Les chauffeurs et receveurs, dont beaucoup comptent plusieurs années de service dans le secteur du transport, se sentent toujours vulnérables et exposés en cas d’agressions. La réintroduction de la police du transport « ne servirait à rien », selon certains. Une centaine de cas d’agressions a été enregistrée en 2017.

 « Il y a un manque de courtoisie et plus d’agressivité envers les chauffeurs et les receveurs. Les conflits surviennent la plupart du temps quand des passagers refusent de payer leur ticket d’autobus et c’est là que la situation commence à dégénérer », explique Anand, un receveur d’autobus.
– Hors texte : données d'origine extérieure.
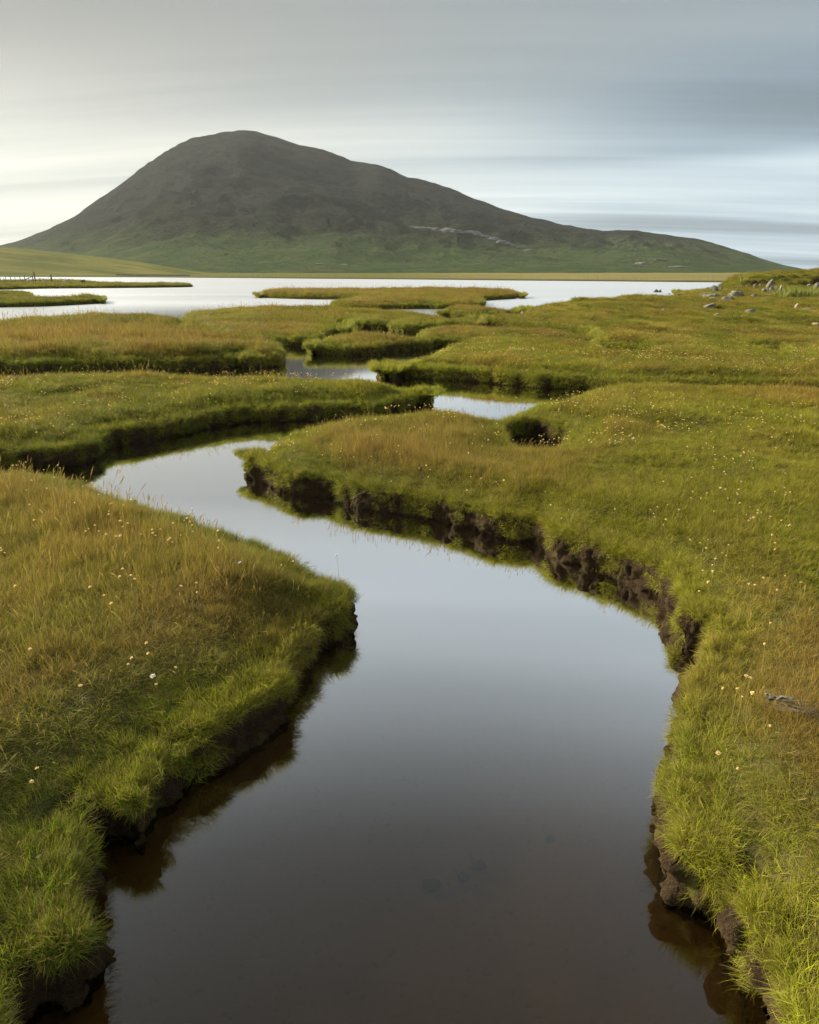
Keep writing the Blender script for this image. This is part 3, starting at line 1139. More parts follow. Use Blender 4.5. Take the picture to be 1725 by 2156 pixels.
SHORE = [(-700, 580), (-300, 581.5), (0, 583), (220, 583.6), (425, 585), (650, 587), (1050, 590.6), (1420, 594), (1559, 595), (1800, 597), (2600, 600)]
SH_AZ = np.array([bearing(x, y)[0] for x, y in SHORE])
SH_R = np.array([np.linalg.norm(at(x, y, 0)[:2]) for x, y in SHORE])
RIDGE = [(-900, 560), (-500, 548), (-200, 532), (-60, 524), (0, 517), (30, 510), (55, 501), (80, 492), (100, 485), (130, 470), (150, 459), (170, 447), (200, 425), (230, 405), (260, 385),
         (285, 366), (310, 348), (330, 334), (350, 320), (375, 305), (400, 292), (420, 286), (440, 280), (460, 274), (475, 272.5), (490, 272.5), (500, 270), (515, 270), (540, 273), (560, 279),
         (580, 284), (610, 294), (640, 302), (670, 311), (700, 321), (720, 329), (740, 339), (765, 341), (790, 346), (810, 352), (830, 360), (860, 374),
         (880, 377), (900, 382), (930, 391), (960, 402), (1000, 419), (1020, 426), (1060, 441), (1120, 458), (1180, 473), (1240, 484), (1280, 489), (1300, 485.5),
         (1320, 485), (1340, 487), (1370, 490), (1400, 494), (1440, 500), (1470, 505), (1500, 512), (1550, 528), (1600, 545), (1650, 559), (1700, 569), (1760, 574), (1900, 575), (2600, 575)]
RG_AZ, RG_T = curve(RIDGE)
LOW = [(-900, 500), (-400, 505), (-150, 514), (0, 521), (60, 525), (120, 531), (200, 540), (260, 548), (300, 553), (340, 560), (370, 565), (410, 571), (450, 575), (600, 582), (900, 590)]
LW_AZ, LW_T = curve(LOW)
R_RIDGE, R_BASE, R_LOW = 1700.0, 520.0, 560.0


def flat_h(a, r):
    r0 = np.interp(a, SH_AZ, SH_R)
    x, y = r * np.sin(a), r * np.cos(a)
    return -0.6 + 1.0 * sst(r - r0, -1.5, 1.5) + 0.35 * sst(r - r0, 2, 25) + 0.35 * sst(r - r0, 60, 300) + (0.25 * fbm(x * 0.03, y * 0.03, s=51, o=4)) * sst(r - r0, 2, 30)


def low_h(a, r):
    x, y = r * np.sin(a), r * np.cos(a)
    top = CAM_H + R_LOW * np.interp(a, LW_AZ, LW_T)
    u = np.clip((r - 360) / (R_LOW - 360), 0, 1)
    v = np.clip((r - R_LOW) / 320, 0, 1)
    h = (top + 3) * (u * u * (3 - 2 * u)) ** 1.1 * (1 - v * v) - 3
    return h + (0.7 * fbm(x * 0.013, y * 0.03, s=55, o=5)) * sst(h, 0.5, 5) * (1 - 0.7 * sst(u, 0.85, 1))


def mount_h(a, r):
    x, y = r * np.sin(a), r * np.cos(a)
    rr = R_RIDGE + 120 * vn(a * 5, a * 0, s=61)
    top = CAM_H + rr * np.interp(a, RG_AZ, RG_T)
    u = np.clip((r - R_BASE) / (rr - R_BASE), 0, 1)
    v = np.clip((r - rr) / 900, 0, 1)
    h = (top + 6) * (0.34 * u + 0.66 * u ** 2.1) * (1 - v * v * (3 - 2 * v)) - 5
    am = np.minimum(h / 60, 1.0) * sst(u, 0.02, 0.2) * (1 - 0.88 * sst(u, 0.82, 1.0)) * (1 - sst(v, 0, 0.01))
    am = np.maximum(am, 0)
    rid = 1 - np.abs(fbm(x * 0.0065, y * 0.0045, s=63, o=4))
    h = h + am * (10 * fbm(x * 0.006, y * 0.005, s=65, o=6, g=0.55) + 13 * (rid - 0.6) + 3.0 * fbm(x * 0.03, y * 0.03, s=67, o=4, g=0.6))
    # terraces of rock in the upper half
    st = 2.2 * vn(h * 0.06 + 0.4 * fbm(x * 0.01, y * 0.01, s=69, o=3), x * 0.004, s=70)
    h = h + st * am * sst(u, 0.2, 0.5)
    rough = sst(u, 0.8, 1.0) * (1 - sst(v, 0, 0.05)) * np.minimum(top / 80, 1)
    return h + rough * 1.1 * fbm(x * 0.03, y * 0.02, s=71, o=4, g=0.6)


def polar_sheet(name, hf, a0, a1, da, rs, mat):
    az = np.radians(np.arange(a0, a1 + 1e-6, da))
    if rs.ndim == 1:
        A, Rr = np.meshgrid(az, rs)
    else:
        A = np.broadcast_to(az, (rs.shape[0], len(az)))
        Rr = rs
    H = hf(A, Rr)
    co = np.stack((Rr * np.sin(A), Rr * np.cos(A), H), -1).reshape(-1, 3)
    na = len(az)
    i, j = np.meshgrid(np.arange(A.shape[0] - 1), np.arange(na - 1), indexing='ij')
    q = np.stack((i * na + j, i * na + j + 1, (i + 1) * na + j + 1, (i + 1) * na + j), -1).reshape(-1, 4)[:, ::-1]
    return mesh_obj(name, co, q, mat)


def mat_far(kind):
    m, k = material(kind)
    g = k.n('ShaderNodeNewGeometry')
    pos = g.outputs['Position']
    z = k.n('ShaderNodeSeparateXYZ', i_0=pos).outputs[2]
    st = k.n('ShaderNodeVectorMath', operation='MULTIPLY', i_0=pos, i_1=(1, 1, 2.2)).outputs[0]
    if kind == 'mountain_heath':
        n1 = k.noise(st, 0.006, 6, 0.62)
        n2 = k.noise(st, 0.028, 6, 0.68)
        n3 = k.noise(st, 0.12, 5, 0.7)
        hz = k.math('ADD', z, k.math('MULTIPLY', k.math('SUBTRACT', n1, 0.5), 120))
        heath = k.mix(k.sstep(n2, 0.36, 0.64), (0.005, 0.0065, 0.006), (0.016, 0.021, 0.014))  # heather tones, with cloud shade over the mountain put into the dark colour
        green = k.mix(k.sstep(n2, 0.4, 0.62), (0.038, 0.064, 0.023), (0.064, 0.080, 0.031))
        mid = k.mix(k.sstep(n3, 0.4, 0.6), (0.015, 0.020, 0.010), (0.029, 0.033, 0.016))
        c = k.mix(k.sstep(hz, 8, 72), green, mid)
        c = k.mix(k.sstep(hz, 35, 120), c, heath)
        scree = k.math('MULTIPLY', k.sstep(n3, 0.62, 0.70), k.sstep(n1, 0.48, 0.62))
        c = k.mix(k.math('MULTIPLY', scree, 0.6), c, (0.085, 0.097, 0.09))
        h = k.math('ADD', n3, k.math('MULTIPLY', n2, 2.0))
        simple_out(k, c, 1.0, 0.02, bump(k, h, 1.0, 9.0))
    elif kind == 'hill_pasture':
        n1 = k.noise(k.n('ShaderNodeVectorMath', operation='MULTIPLY', i_0=pos, i_1=(0.25, 1, 3)).outputs[0], 0.05, 5, 0.6)
        n2 = k.noise(st, 0.15, 5, 0.7)
        c = k.mix(k.sstep(n1, 0.36, 0.62), (0.072, 0.082, 0.020), (0.165, 0.148, 0.042))
        c = k.mix(k.math('MULTIPLY', n2, 0.5), c, (0.09, 0.10, 0.025))
        simple_out(k, c, 1.0, 0.02, bump(k, n2, 0.6, 1.2))
    else:
        n1 = k.noise(k.n('ShaderNodeVectorMath', operation='MULTIPLY', i_0=pos, i_1=(0.2, 1, 1)).outputs[0], 0.06, 4, 0.6)
        n2 = k.noise(pos, 0.5, 5, 0.7)
        c = k.mix(k.sstep(n1, 0.35, 0.65), (0.15, 0.13, 0.050), (0.20, 0.165, 0.070))
        c = k.mix(k.math('MULTIPLY', n2, 0.5), c, (0.13, 0.13, 0.035))
        xx = k.n('ShaderNodeSeparateXYZ', i_0=pos).outputs[0]
        c = k.mix(k.sstep(xx, 60, -30), c, (0.105, 0.105, 0.030))
        c = k.mix(k.sstep(z, 0.55, 0.15), c, (0.05, 0.045, 0.025))
        simple_out(k, c, 1.0, 0.02, bump(k, n2, 0.5, 0.4))
    return m


def build_far():
    az = np.radians(np.arange(-60, 36.01, 0.25))
    r0 = np.interp(az, SH_AZ, SH_R)
    t = np.concatenate([[-3, -1.5, -0.8, -0.2, 0.4, 1, 1.7, 3, 6], np.exp(np.linspace(math.log(10), math.log(900), 40))])
    o = polar_sheet('far_shore', flat_h, -60, 36, 0.25, r0[None, :] + t[:, None], mat_far('shore_grass'))
    tag(o, 'flat strip of dry golden grass along the far side of the loch', kind='structure')
    o = polar_sheet('hill', low_h, -60, 2, 0.12, np.linspace(362, 880, 110), mat_far('hill_pasture'))
    tag(o, 'low grassy hill on the far shore at the left', kind='structure')
    u = np.linspace(0, 1, 130) ** 1.15
    rs = np.concatenate([R_BASE + (1760 - R_BASE) * u, np.linspace(1780, 2650, 16)])
    o = polar_sheet('mountain', mount_h, -58, 36, 0.085, rs, mat_far('mountain_heath'))
    tag(o, 'dark whale-backed mountain with green lower slopes across the loch', kind='structure')


build_far()


def far_hit(x, y):
    d = ray(x, y)
    d = d / math.hypot(d[0], d[1])
    a = math.atan2(d[0], d[1])
    t = np.linspace(150, 1750, 6000)
    A = np.full_like(t, a)
    h = np.maximum.reduce([flat_h(A, t), np.where(t > 362, low_h(A, t), -9) if a < 0.03 else np.full_like(t, -9), np.where(t > R_BASE, mount_h(A, t), -9)])
    h = np.maximum(h, 0)
    ok = CAM_H + d[2] * t <= h
    i = int(np.argmax(ok)) if ok.any() else len(t) - 1
    return np.array((d[0] * t[i], d[1] * t[i], h[i])), t[i]


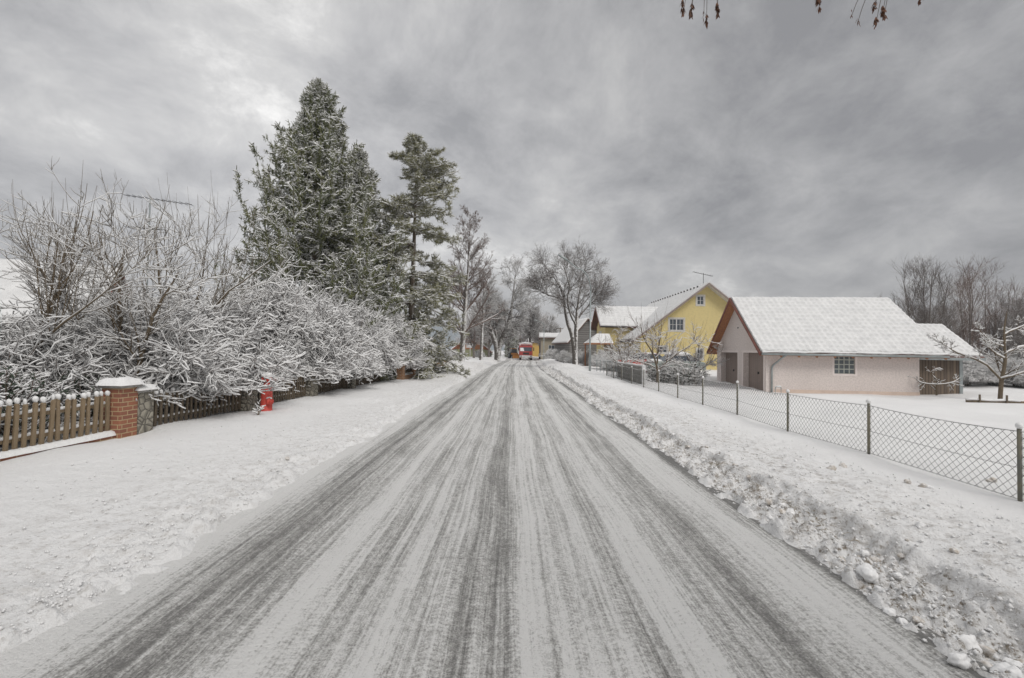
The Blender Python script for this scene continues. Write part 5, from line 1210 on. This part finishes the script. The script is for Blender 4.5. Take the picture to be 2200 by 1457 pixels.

Une receveuse raconte son calvaire

Wendy, une receveuse d’autobus, déplore le comportement des jeunes, souvent incontrôlables. « J’ai déjà été victime d’une agression alors que je faisais la ligne de Trèfles. Un collégien, qui n’était pas en possession de son ‘bus pass’, a refusé de payer le ticket. Il se montrait violent à mon égard. À un moment donné, il a retiré un couteau de sa poche pour m’attaquer. Heureusement, j’ai pu me défendre et je suis parvenue à arracher le couteau de ses mains. Conduit au poste de police, il a continué à opposer de la résistance. Depuis cet incident, je vis dans la peur car il a menacé de me faire du mal », dit-elle.